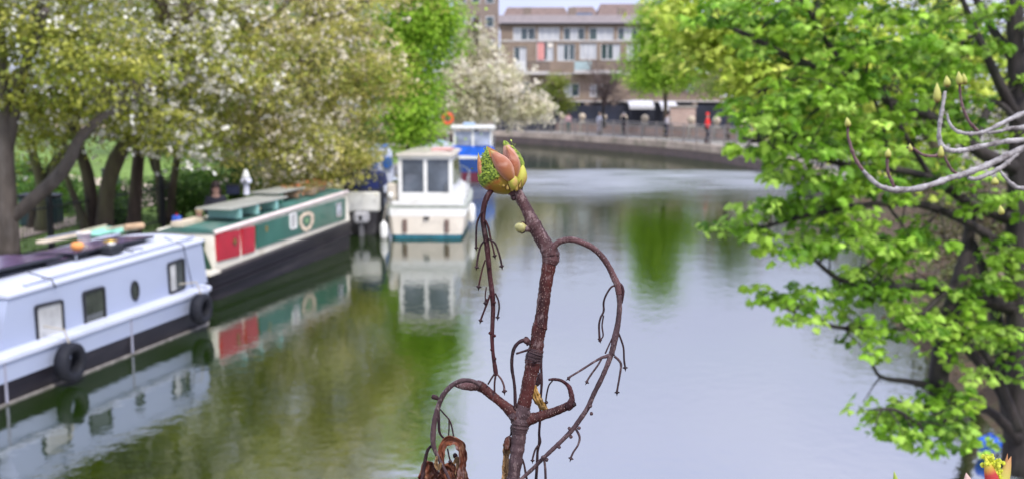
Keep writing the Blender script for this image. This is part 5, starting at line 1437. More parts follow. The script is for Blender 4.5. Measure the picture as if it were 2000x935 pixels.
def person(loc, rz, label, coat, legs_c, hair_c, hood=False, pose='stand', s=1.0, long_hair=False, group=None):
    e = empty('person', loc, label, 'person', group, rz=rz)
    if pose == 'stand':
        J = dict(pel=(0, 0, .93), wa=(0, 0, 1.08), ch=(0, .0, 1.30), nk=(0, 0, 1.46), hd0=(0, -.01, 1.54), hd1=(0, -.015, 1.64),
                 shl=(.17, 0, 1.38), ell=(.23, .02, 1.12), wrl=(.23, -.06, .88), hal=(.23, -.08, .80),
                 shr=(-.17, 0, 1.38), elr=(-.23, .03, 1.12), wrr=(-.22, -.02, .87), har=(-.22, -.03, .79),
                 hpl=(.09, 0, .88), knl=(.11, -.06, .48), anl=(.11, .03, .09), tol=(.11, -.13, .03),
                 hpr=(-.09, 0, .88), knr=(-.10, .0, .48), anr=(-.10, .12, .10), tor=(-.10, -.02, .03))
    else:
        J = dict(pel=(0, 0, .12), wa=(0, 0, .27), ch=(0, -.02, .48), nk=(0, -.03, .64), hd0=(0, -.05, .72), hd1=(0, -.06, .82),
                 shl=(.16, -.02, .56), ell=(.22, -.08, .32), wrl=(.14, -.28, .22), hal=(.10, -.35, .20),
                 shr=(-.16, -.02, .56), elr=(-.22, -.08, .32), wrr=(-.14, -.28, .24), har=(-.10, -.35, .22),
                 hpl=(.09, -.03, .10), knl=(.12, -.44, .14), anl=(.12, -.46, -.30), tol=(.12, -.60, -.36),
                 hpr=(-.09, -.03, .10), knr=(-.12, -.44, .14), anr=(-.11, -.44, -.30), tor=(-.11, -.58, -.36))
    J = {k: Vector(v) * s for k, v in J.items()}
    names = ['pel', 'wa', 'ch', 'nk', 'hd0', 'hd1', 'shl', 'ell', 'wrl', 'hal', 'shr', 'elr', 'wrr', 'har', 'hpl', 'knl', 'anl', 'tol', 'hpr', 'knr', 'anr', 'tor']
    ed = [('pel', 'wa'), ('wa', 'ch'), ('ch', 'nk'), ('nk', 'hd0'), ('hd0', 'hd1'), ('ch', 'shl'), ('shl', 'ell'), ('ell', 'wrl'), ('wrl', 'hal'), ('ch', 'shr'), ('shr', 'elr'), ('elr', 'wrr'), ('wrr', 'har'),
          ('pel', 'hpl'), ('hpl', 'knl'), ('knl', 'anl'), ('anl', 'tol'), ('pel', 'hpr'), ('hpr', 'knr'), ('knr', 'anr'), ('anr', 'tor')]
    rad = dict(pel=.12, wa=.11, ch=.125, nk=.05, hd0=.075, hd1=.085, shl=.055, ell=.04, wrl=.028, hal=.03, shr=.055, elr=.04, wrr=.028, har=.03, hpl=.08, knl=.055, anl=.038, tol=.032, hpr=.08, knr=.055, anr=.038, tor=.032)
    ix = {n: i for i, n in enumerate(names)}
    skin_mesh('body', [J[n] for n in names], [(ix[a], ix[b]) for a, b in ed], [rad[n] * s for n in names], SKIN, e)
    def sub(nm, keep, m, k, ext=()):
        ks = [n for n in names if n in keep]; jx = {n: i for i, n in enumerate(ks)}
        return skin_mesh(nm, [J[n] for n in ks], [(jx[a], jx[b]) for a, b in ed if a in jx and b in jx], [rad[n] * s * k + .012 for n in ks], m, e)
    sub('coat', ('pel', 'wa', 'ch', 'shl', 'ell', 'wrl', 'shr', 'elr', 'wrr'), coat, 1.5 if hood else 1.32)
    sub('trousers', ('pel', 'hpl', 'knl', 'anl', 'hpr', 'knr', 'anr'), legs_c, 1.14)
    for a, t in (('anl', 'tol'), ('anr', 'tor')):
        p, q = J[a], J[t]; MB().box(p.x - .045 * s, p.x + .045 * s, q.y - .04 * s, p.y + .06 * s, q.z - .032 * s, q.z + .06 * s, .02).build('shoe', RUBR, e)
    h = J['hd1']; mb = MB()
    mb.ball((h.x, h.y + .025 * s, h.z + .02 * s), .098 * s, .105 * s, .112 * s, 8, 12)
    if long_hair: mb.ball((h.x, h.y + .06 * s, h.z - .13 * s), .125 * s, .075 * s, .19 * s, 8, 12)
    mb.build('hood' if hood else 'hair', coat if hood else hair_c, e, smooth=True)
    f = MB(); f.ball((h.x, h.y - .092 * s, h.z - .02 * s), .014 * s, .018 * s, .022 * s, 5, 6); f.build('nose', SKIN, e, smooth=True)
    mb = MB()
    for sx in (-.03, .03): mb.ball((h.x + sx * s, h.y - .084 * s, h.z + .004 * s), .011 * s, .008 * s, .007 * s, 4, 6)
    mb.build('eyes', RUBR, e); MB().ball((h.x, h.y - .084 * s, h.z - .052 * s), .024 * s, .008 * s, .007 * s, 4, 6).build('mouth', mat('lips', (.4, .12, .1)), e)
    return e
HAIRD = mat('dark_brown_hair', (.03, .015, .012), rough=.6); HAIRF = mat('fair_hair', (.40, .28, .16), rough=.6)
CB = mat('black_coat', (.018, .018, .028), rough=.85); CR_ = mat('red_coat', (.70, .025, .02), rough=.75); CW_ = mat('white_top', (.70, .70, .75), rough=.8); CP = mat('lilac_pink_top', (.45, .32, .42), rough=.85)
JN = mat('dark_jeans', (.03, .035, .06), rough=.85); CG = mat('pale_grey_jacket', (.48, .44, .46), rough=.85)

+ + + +

Instruction: Reproduce the material in full, word for word, and omit the pictures.

Reply:
Keep writing the Blender script for this image. This is part 5, starting at line 1437. More parts follow. The script is for Blender 4.5. Measure the picture as if it were 2000x935 pixels.
def person(loc, rz, label, coat, legs_c, hair_c, hood=False, pose='stand', s=1.0, long_hair=False, group=None):
    e = empty('person', loc, label, 'person', group, rz=rz)
    if pose == 'stand':
        J = dict(pel=(0, 0, .93), wa=(0, 0, 1.08), ch=(0, .0, 1.30), nk=(0, 0, 1.46), hd0=(0, -.01, 1.54), hd1=(0, -.015, 1.64),
                 shl=(.17, 0, 1.38), ell=(.23, .02, 1.12), wrl=(.23, -.06, .88), hal=(.23, -.08, .80),
                 shr=(-.17, 0, 1.38), elr=(-.23, .03, 1.12), wrr=(-.22, -.02, .87), har=(-.22, -.03, .79),
                 hpl=(.09, 0, .88), knl=(.11, -.06, .48), anl=(.11, .03, .09), tol=(.11, -.13, .03),
                 hpr=(-.09, 0, .88), knr=(-.10, .0, .48), anr=(-.10, .12, .10), tor=(-.10, -.02, .03))
    else:
        J = dict(pel=(0, 0, .12), wa=(0, 0, .27), ch=(0, -.02, .48), nk=(0, -.03, .64), hd0=(0, -.05, .72), hd1=(0, -.06, .82),
                 shl=(.16, -.02, .56), ell=(.22, -.08, .32), wrl=(.14, -.28, .22), hal=(.10, -.35, .20),
                 shr=(-.16, -.02, .56), elr=(-.22, -.08, .32), wrr=(-.14, -.28, .24), har=(-.10, -.35, .22),
                 hpl=(.09, -.03, .10), knl=(.12, -.44, .14), anl=(.12, -.46, -.30), tol=(.12, -.60, -.36),
                 hpr=(-.09, -.03, .10), knr=(-.12, -.44, .14), anr=(-.11, -.44, -.30), tor=(-.11, -.58, -.36))
    J = {k: Vector(v) * s for k, v in J.items()}
    names = ['pel', 'wa', 'ch', 'nk', 'hd0', 'hd1', 'shl', 'ell', 'wrl', 'hal', 'shr', 'elr', 'wrr', 'har', 'hpl', 'knl', 'anl', 'tol', 'hpr', 'knr', 'anr', 'tor']
    ed = [('pel', 'wa'), ('wa', 'ch'), ('ch', 'nk'), ('nk', 'hd0'), ('hd0', 'hd1'), ('ch', 'shl'), ('shl', 'ell'), ('ell', 'wrl'), ('wrl', 'hal'), ('ch', 'shr'), ('shr', 'elr'), ('elr', 'wrr'), ('wrr', 'har'),
          ('pel', 'hpl'), ('hpl', 'knl'), ('knl', 'anl'), ('anl', 'tol'), ('pel', 'hpr'), ('hpr', 'knr'), ('knr', 'anr'), ('anr', 'tor')]
    rad = dict(pel=.12, wa=.11, ch=.125, nk=.05, hd0=.075, hd1=.085, shl=.055, ell=.04, wrl=.028, hal=.03, shr=.055, elr=.04, wrr=.028, har=.03, hpl=.08, knl=.055, anl=.038, tol=.032, hpr=.08, knr=.055, anr=.038, tor=.032)
    ix = {n: i for i, n in enumerate(names)}
    skin_mesh('body', [J[n] for n in names], [(ix[a], ix[b]) for a, b in ed], [rad[n] * s for n in names], SKIN, e)
    def sub(nm, keep, m, k, ext=()):
        ks = [n for n in names if n in keep]; jx = {n: i for i, n in enumerate(ks)}
        return skin_mesh(nm, [J[n] for n in ks], [(jx[a], jx[b]) for a, b in ed if a in jx and b in jx], [rad[n] * s * k + .012 for n in ks], m, e)
    sub('coat', ('pel', 'wa', 'ch', 'shl', 'ell', 'wrl', 'shr', 'elr', 'wrr'), coat, 1.5 if hood else 1.32)
    sub('trousers', ('pel', 'hpl', 'knl', 'anl', 'hpr', 'knr', 'anr'), legs_c, 1.14)
    for a, t in (('anl', 'tol'), ('anr', 'tor')):
        p, q = J[a], J[t]; MB().box(p.x - .045 * s, p.x + .045 * s, q.y - .04 * s, p.y + .06 * s, q.z - .032 * s, q.z + .06 * s, .02).build('shoe', RUBR, e)
    h = J['hd1']; mb = MB()
    mb.ball((h.x, h.y + .025 * s, h.z + .02 * s), .098 * s, .105 * s, .112 * s, 8, 12)
    if long_hair: mb.ball((h.x, h.y + .06 * s, h.z - .13 * s), .125 * s, .075 * s, .19 * s, 8, 12)
    mb.build('hood' if hood else 'hair', coat if hood else hair_c, e, smooth=True)
    f = MB(); f.ball((h.x, h.y - .092 * s, h.z - .02 * s), .014 * s, .018 * s, .022 * s, 5, 6); f.build('nose', SKIN, e, smooth=True)
    mb = MB()
    for sx in (-.03, .03): mb.ball((h.x + sx * s, h.y - .084 * s, h.z + .004 * s), .011 * s, .008 * s, .007 * s, 4, 6)
    mb.build('eyes', RUBR, e); MB().ball((h.x, h.y - .084 * s, h.z - .052 * s), .024 * s, .008 * s, .007 * s, 4, 6).build('mouth', mat('lips', (.4, .12, .1)), e)
    return e
HAIRD = mat('dark_brown_hair', (.03, .015, .012), rough=.6); HAIRF = mat('fair_hair', (.40, .28, .16), rough=.6)
CB = mat('black_coat', (.018, .018, .028), rough=.85); CR_ = mat('red_coat', (.70, .025, .02), rough=.75); CW_ = mat('white_top', (.70, .70, .75), rough=.8); CP = mat('lilac_pink_top', (.45, .32, .42), rough=.85)
JN = mat('dark_jeans', (.03, .035, .06), rough=.85); CG = mat('pale_grey_jacket', (.48, .44, .46), rough=.85)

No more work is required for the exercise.